### What you will do
Restate the full set of records exactly, without adding or dropping a word.

**** Dataset rows

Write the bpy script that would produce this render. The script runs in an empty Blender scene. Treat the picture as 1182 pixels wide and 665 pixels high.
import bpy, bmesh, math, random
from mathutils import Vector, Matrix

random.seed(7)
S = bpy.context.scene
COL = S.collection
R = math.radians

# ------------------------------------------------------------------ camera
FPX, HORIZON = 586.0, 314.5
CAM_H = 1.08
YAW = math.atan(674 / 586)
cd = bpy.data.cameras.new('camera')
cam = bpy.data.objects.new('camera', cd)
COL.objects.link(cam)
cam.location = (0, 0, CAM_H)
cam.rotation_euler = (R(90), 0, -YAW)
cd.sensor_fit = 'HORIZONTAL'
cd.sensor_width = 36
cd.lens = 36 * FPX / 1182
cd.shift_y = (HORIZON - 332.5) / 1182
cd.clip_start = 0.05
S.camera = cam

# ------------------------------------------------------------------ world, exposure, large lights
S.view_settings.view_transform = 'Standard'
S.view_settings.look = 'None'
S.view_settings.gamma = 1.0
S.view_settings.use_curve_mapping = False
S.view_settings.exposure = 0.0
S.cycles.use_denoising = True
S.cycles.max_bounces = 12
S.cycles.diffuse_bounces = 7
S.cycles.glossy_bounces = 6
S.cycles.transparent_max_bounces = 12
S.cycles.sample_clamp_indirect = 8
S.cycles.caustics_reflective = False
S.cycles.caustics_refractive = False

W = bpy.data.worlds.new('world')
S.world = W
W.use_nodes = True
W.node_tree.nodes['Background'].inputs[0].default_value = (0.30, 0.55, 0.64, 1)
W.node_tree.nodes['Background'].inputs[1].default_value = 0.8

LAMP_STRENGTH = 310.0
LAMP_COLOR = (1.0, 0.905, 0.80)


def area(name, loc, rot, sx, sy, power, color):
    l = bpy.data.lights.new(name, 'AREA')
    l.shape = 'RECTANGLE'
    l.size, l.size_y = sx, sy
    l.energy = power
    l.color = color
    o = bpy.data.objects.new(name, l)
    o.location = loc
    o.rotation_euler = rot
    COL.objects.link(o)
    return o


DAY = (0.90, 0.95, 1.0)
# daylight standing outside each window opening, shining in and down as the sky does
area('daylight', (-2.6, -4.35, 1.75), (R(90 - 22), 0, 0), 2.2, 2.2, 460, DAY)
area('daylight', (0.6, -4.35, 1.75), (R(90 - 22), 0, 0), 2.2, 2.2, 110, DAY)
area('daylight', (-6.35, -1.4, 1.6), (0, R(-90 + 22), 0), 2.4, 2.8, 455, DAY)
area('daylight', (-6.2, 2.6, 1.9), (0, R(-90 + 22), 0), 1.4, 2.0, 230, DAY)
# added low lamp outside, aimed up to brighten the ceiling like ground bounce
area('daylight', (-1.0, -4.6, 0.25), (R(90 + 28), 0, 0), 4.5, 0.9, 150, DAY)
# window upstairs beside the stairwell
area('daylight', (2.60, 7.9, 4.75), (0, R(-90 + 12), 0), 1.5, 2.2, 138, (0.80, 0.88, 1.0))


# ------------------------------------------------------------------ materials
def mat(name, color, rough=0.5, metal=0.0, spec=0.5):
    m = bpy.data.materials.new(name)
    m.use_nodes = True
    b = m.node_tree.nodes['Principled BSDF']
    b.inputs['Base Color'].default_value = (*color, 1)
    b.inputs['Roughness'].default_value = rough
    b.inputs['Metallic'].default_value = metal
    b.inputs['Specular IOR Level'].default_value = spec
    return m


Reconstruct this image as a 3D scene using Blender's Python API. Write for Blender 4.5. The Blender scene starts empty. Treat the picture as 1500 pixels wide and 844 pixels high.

********

### In response
Write the bpy script that would produce this render. The script runs in an empty Blender scene. Treat the picture as 1182 pixels wide and 665 pixels high.
import bpy, bmesh, math, random
from mathutils import Vector, Matrix

random.seed(7)
S = bpy.context.scene
COL = S.collection
R = math.radians

# ------------------------------------------------------------------ camera
FPX, HORIZON = 586.0, 314.5
CAM_H = 1.08
YAW = math.atan(674 / 586)
cd = bpy.data.cameras.new('camera')
cam = bpy.data.objects.new('camera', cd)
COL.objects.link(cam)
cam.location = (0, 0, CAM_H)
cam.rotation_euler = (R(90), 0, -YAW)
cd.sensor_fit = 'HORIZONTAL'
cd.sensor_width = 36
cd.lens = 36 * FPX / 1182
cd.shift_y = (HORIZON - 332.5) / 1182
cd.clip_start = 0.05
S.camera = cam

# ------------------------------------------------------------------ world, exposure, large lights
S.view_settings.view_transform = 'Standard'
S.view_settings.look = 'None'
S.view_settings.gamma = 1.0
S.view_settings.use_curve_mapping = False
S.view_settings.exposure = 0.0
S.cycles.use_denoising = True
S.cycles.max_bounces = 12
S.cycles.diffuse_bounces = 7
S.cycles.glossy_bounces = 6
S.cycles.transparent_max_bounces = 12
S.cycles.sample_clamp_indirect = 8
S.cycles.caustics_reflective = False
S.cycles.caustics_refractive = False

W = bpy.data.worlds.new('world')
S.world = W
W.use_nodes = True
W.node_tree.nodes['Background'].inputs[0].default_value = (0.30, 0.55, 0.64, 1)
W.node_tree.nodes['Background'].inputs[1].default_value = 0.8

LAMP_STRENGTH = 310.0
LAMP_COLOR = (1.0, 0.905, 0.80)


def area(name, loc, rot, sx, sy, power, color):
    l = bpy.data.lights.new(name, 'AREA')
    l.shape = 'RECTANGLE'
    l.size, l.size_y = sx, sy
    l.energy = power
    l.color = color
    o = bpy.data.objects.new(name, l)
    o.location = loc
    o.rotation_euler = rot
    COL.objects.link(o)
    return o


DAY = (0.90, 0.95, 1.0)
# daylight standing outside each window opening, shining in and down as the sky does
area('daylight', (-2.6, -4.35, 1.75), (R(90 - 22), 0, 0), 2.2, 2.2, 460, DAY)
area('daylight', (0.6, -4.35, 1.75), (R(90 - 22), 0, 0), 2.2, 2.2, 110, DAY)
area('daylight', (-6.35, -1.4, 1.6), (0, R(-90 + 22), 0), 2.4, 2.8, 455, DAY)
area('daylight', (-6.2, 2.6, 1.9), (0, R(-90 + 22), 0), 1.4, 2.0, 230, DAY)
# added low lamp outside, aimed up to brighten the ceiling like ground bounce
area('daylight', (-1.0, -4.6, 0.25), (R(90 + 28), 0, 0), 4.5, 0.9, 150, DAY)
# window upstairs beside the stairwell
area('daylight', (2.60, 7.9, 4.75), (0, R(-90 + 12), 0), 1.5, 2.2, 138, (0.80, 0.88, 1.0))


# ------------------------------------------------------------------ materials
def mat(name, color, rough=0.5, metal=0.0, spec=0.5):
    m = bpy.data.materials.new(name)
    m.use_nodes = True
    b = m.node_tree.nodes['Principled BSDF']
    b.inputs['Base Color'].default_value = (*color, 1)
    b.inputs['Roughness'].default_value = rough
    b.inputs['Metallic'].default_value = metal
    b.inputs['Specular IOR Level'].default_value = spec
    return m


Reconstruct this image as a 3D scene using Blender's Python API. Write for Blender 4.5. The Blender scene starts empty. Treat the picture as 1500 pixels wide and 844 pixels high.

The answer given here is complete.